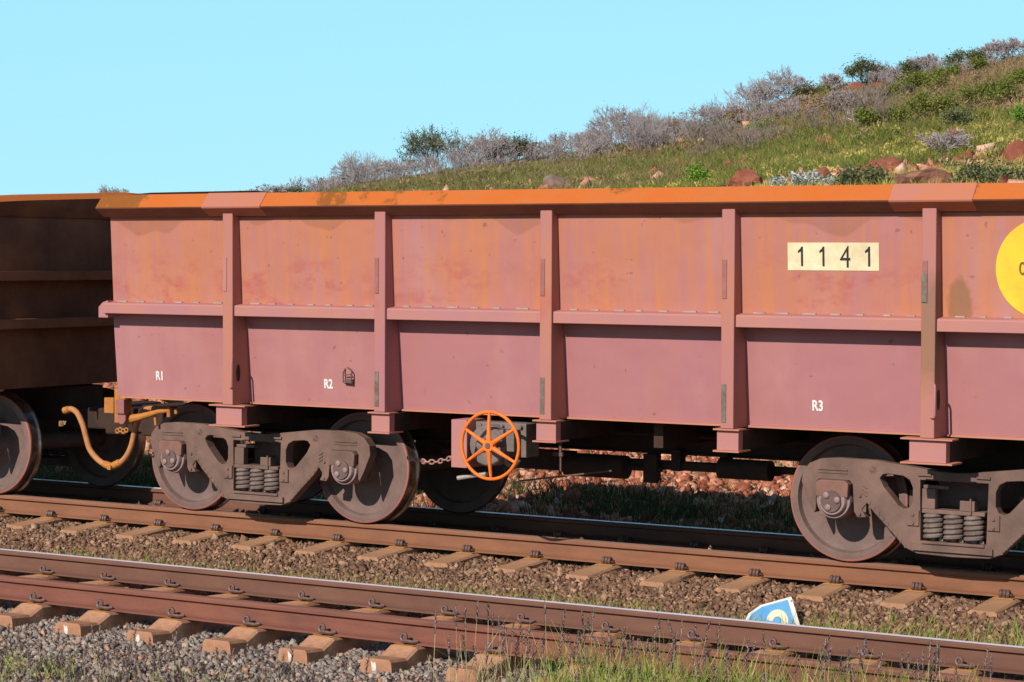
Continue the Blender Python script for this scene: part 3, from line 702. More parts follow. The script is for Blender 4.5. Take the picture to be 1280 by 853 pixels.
def make_bogie(cx):
    # local frame: the near rail head is the origin of Y and Z; the bogie cants with the track
    b = MB()
    for near in (1, 0):
        f = (lambda y: y+.055) if near else (lambda y: mir(y+.055))
        y = sorted((f(-.385), f(-.285)))
        if near: sideframe(b, cx, y[0], y[1])
        else: far = MB(); sideframe(far, cx, y[0], y[1])
    bo = MB().box(cx-.21, cx+.21, -.10, mir(-.10), .44, .69).build('bogie', 'bogie_dark', wag, bevel=.02); bo.rotation_euler = (A1, 0, 0)  # bolster coloured darker for the shade inside the frame window
    b.build('side_frame', 'bogie_cast', bo, bevel=.022, seg=3); far.build('side_frame', 'bogie_cast', bo, bevel=.022, seg=3)
    for near in (1, 0):
        f = (lambda y: y+.055) if near else (lambda y: mir(y+.055))
        def yb(m, x0, x1, a, c, z0, z1): a, c = sorted((f(a), f(c))); m.box(x0, x1, a, c, z0, z1)
        # raised flanges, stiffening ribs, casting marks
        m = MB(); yb(m, cx-.30, cx+.30, -.41, -.38, .155, .20)
        for s in (-1, 1):
            yb(m, cx+s*.93-.115, cx+s*.93+.115, -.394, -.384, .695, .705); yb(m, cx+s*.93-.115, cx+s*.93+.115, -.392, -.384, .672, .68)
            yb(m, cx+s*.30-.045, cx+s*.30+.045, -.40, -.384, .33, .44); yb(m, cx+s*.22-.05, cx+s*.22+.05, -.40, -.38, .69, .71)
            for k in range(5):
                a = k*1.25; m.tube([(cx+s*.62-.03*math.cos(a), f(-.387), .715-.03*math.sin(a)), (cx+s*.62+.03*math.cos(a), f(-.387), .715+.03*math.sin(a))], .004, 5)
            for k in range(9):
                u = .64-.035*k; z = .455-.037*k; yb(m, cx+s*u-.006, cx+s*u+.010, -.390, -.384, z+.005, z+.03)
            yb(m, cx+s*.70-.016, cx+s*.70+.03, -.375, -.36, .40, .60)
            for k in range(3): m.tube([(cx+s*.70, f(-.388), .60-.028*k), (cx+s*.66, f(-.388), .575-.028*k)], .006, 5)
            for zz in (.385, .52): m.lathe([(-.012 if near else .0, .012), (.0 if near else .012, .012)], (cx+s*.715, f(-.385), zz), 8)
            for zz in (.35, .41): m.lathe([(-.01 if near else .0, .012), (.0 if near else .01, .012)], (cx+s*.30, f(-.40), zz), 8)
        m.build('casting_ribs', 'bogie_cast', bo, bevel=.003)
        # spring plank, bolster end, wedges
        m = MB(); yb(m, cx-.235, cx+.235, -.40, -.06, .205, .225); yb(m, cx-.235, cx+.235, -.395, -.06, .425, .455)
        yb(m, cx+.05, cx+.16, -.40, -.30, .455, .53); yb(m, cx-.24, cx-.14, -.385, -.32, .455, .60); yb(m, cx+.125, cx+.14, -.412, -.30, .43, .55)
        yb(m, cx-.24, cx-.05, -.36, -.30, .60, .625)
        m.build('bolster_end', 'bogie_cast', bo, bevel=.005)
        for k in (-1, 0, 1):
            for row in ((-.335, -.20) if near else (-.335,)):
                pts = [(cx-.015+k*.152+.058*math.cos(q), f(row)+.058*math.sin(q), .235+.19*q/(2*math.pi*5.2)) for q in np.linspace(0, 2*math.pi*5.2, 70)]
                m = MB(); m.tube(pts, .0175, 7)
                m.tube([(cx-.015+k*.152, f(row), .23), (cx-.015+k*.152, f(row), .42)], .026, 8); m.build('coil_spring', 'spring_steel', bo, smooth=True)
        for s in (-1, 1):
            ax = cx+s*WB/2; sg = 1 if near else -1
            m = MB(); q = [(ax-.125, .50), (ax-.13, .60), (ax-.10, .625), (ax+.10, .625), (ax+.13, .60), (ax+.125, .50)]
            y0, y1 = sorted((f(-.43), f(-.25))); m.prismy([(a, c) for a, c in q], y0, y1); m.build('bearing_adapter', 'adapter_rust' if s < 0 else 'bogie_cast', bo, bevel=.008)
            m = MB(); P_ = [(.14, .136), (.01, .136), (-.004, .130), (-.006, .114), (-.028, .110), (-.038, .102), (-.038, .01)]
            P_ = [(a*sg, r) for a, r in P_]; cc = (ax, f(-.39), WR+.004); m.lathe(P_, cc, 30)
            a0 = random.uniform(0, 2)
            pr = []
            for k in range(3):
                q_ = a0+k*2.094; m.lathe([(0, .024), (-.024*sg, .024), (-.028*sg, .018)], (ax+.052*math.cos(q_), f(-.428), WR+.004+.052*math.sin(q_)), 8)
                pr.append((ax+.078*math.cos(q_), WR+.004+.078*math.sin(q_)))
            m.prismy(pr, min(f(-.428), f(-.436)), max(f(-.428), f(-.436)))
            m.build('axle_cap', 'cap_steel', bo, smooth=True)
    for s in (-1, 1):
        ax = cx+s*WB/2
        for near in (1, 0):
            f = (lambda y: y) if near else mir; sg = 1 if near else -1
            # wheel: front rim face at Y=-.06, tread to .03, flange to .065
            P_ = [(.085, .02), (.05, .12), (.0, .125), (-.055, .12), (-.06, .10), (-.060, .04), (-.11, .085), (-.11, .125), (-.045, .135), (-.015, .20), (-.010, .33), (-.02, .392), (-.045, .400), (-.064, .405), (-.066, .455), (-.060, .466), (-.048, .4705), (.022, WR+.002), (.038, .482), (.048, .495), (.062, .497), (.072, .485), (.072, .40), (.03, .39), (.02, .30), (.03, .16), (.07, .13), (.085, .02)]
            P_ = [(-.108, .02), (-.11, .125), (-.045, .135), (-.015, .20), (-.008, .33), (-.02, .392), (-.045, .400), (-.064, .405), (-.066, .452), (-.061, .466), (-.048, .4705), (.022, WR+.002), (.038, .482), (.048, .495), (.062, .497), (.072, .485), (.072, .40), (.03, .39), (.02, .30), (.03, .16), (.07, .13), (.085, .02)]
            ms = [0]*7+[0, 1, 1]+[2]*5+[0]*6
            m = MB(); m.lathe([(a*sg, r) for a, r in P_], (ax, f(0), WR), 72, mis=ms)
            m.build('wheel', ['wheel_plate', 'wheel_rim_red', 'wheel_tread'], bo, smooth=True)
        m = MB(); m.lathe([(-1.14, .03), (-1.14, .08), (1.14, .08), (1.14, .03)], (ax, TCY, WR), 16); m.build('axle', 'bogie_dark', bo, smooth=True)
        m = MB()
        for fy in (0, 1):
            f = (lambda y: y) if fy == 0 else mir
            y0, y1 = sorted((f(-.045), f(.045))); xi = ax-s*(WR+.035)
            m.box(xi-.03, xi+.03, y0, y1, .30, .56)
        y0, y1 = -.02, mir(-.02); xi = ax-s*(WR+.075); m.box(xi-.03, xi+.03, y0, y1, .40, .47)
        m.build('brake_beam', 'bogie_dark', bo)
    return bo
for c_ in BC: make_bogie(c_)
# writing and marks (on this wagon only)
def PY(z): return PB+(PT-PB)*(z-1.845)/(Z2+.02-1.845)
SLP = -(PT-PB)/(Z2+.02-1.845)
m = MB(); m.prismx([(PY(2.166)-.004, 2.166), (PY(2.166)-.0005, 2.166), (PY(2.365)-.0005, 2.365), (PY(2.365)-.004, 2.365)], 2.101, 2.804)
pl = m.build('number_plate', 'cream_plate', wag)
for xx in (2.205, 2.372, 2.722):      # the ones: a stem with a short slanting flag
    q = [(0, -.070), (.017, -.070), (.017, .072), (.004, .072), (-.004, .058), (-.024, .040), (-.021, .024), (0, .036)]
    z0 = 2.265; vs = [(xx+a, PY(z0+b)-.0048, z0+b) for a, b in q]+[(xx+a, PY(z0+b)-.0042, z0+b) for a, b in q]; n = len(q)
    MB().add(vs, [tuple(range(n)), tuple(range(2*n-1, n-1, -1))]+[((k+1) % n, k, n+k, n+(k+1) % n) for k in range(n)]).build('numeral', 'black_lettering', pl)
text('numeral', '4', .225, 'black_lettering', pl, 2.548, PY(2.265)-.0042, 2.265, .78, bold=-.001, lean=SLP)
dco = MB().lathe([(-.002, .345), (.002, .345)], (0, 0, 0), 72).build('yellow_disc', 'yellow_disc', wag)
dco.location = (4.006, PY(2.188)-.0035, 2.188); dco.rotation_euler = (math.atan(SLP), 0, 0)
text('numeral', '0', .125, 'disc_lettering', dco, -.154, -.003, .002, .85, bold=.001)
text('stencil', 'R1', .105, 'white_lettering', wag, -3.885, -.505-.0833*(1.21-1.02)-.002, 1.21, .78, bold=.003, lean=.0833)
text('stencil', 'R2', .105, 'white_lettering', wag, -2.08, -.505-.0833*(1.20-1.02)-.002, 1.20, .78, bold=.003, lean=.0833)
text('stencil', 'R3', .105, 'white_lettering', wag, 2.29, -.505-.0833*(1.185-1.02)-.002, 1.185, .78, bold=.003, lean=.0833)
m = MB(); X_ = -1.865; m.tube([(X_-.04, -.53, 1.33), (X_-.045, -.555, 1.30), (X_-.04, -.56, 1.22), (X_+.04, -.56, 1.215), (X_+.045, -.56, 1.305), (X_+.02, -.55, 1.33), (X_-.02, -.53, 1.34)], .0065, 6); m.box(X_-.04, X_+.04, -.54, -.50, 1.205, 1.245); m.tube([(X_-.035, -.56, 1.28), (X_+.035, -.56, 1.285)], .005, 6)
m.build('lashing_ring', 'bogie_dark', wag, smooth=False)

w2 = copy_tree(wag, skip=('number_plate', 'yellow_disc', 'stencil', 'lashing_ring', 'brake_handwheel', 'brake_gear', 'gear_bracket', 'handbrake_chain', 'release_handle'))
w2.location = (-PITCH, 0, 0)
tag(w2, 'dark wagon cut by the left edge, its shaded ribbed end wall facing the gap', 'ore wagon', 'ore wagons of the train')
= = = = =
◆ Exercise
Which lines in the data above contain "wagon"? Show each one.

◆ Written solution
# writing and marks (on this wagon only)
tag(w2, 'dark wagon cut by the left edge, its shaded ribbed end wall facing the gap', 'ore wagon', 'ore wagons of the train')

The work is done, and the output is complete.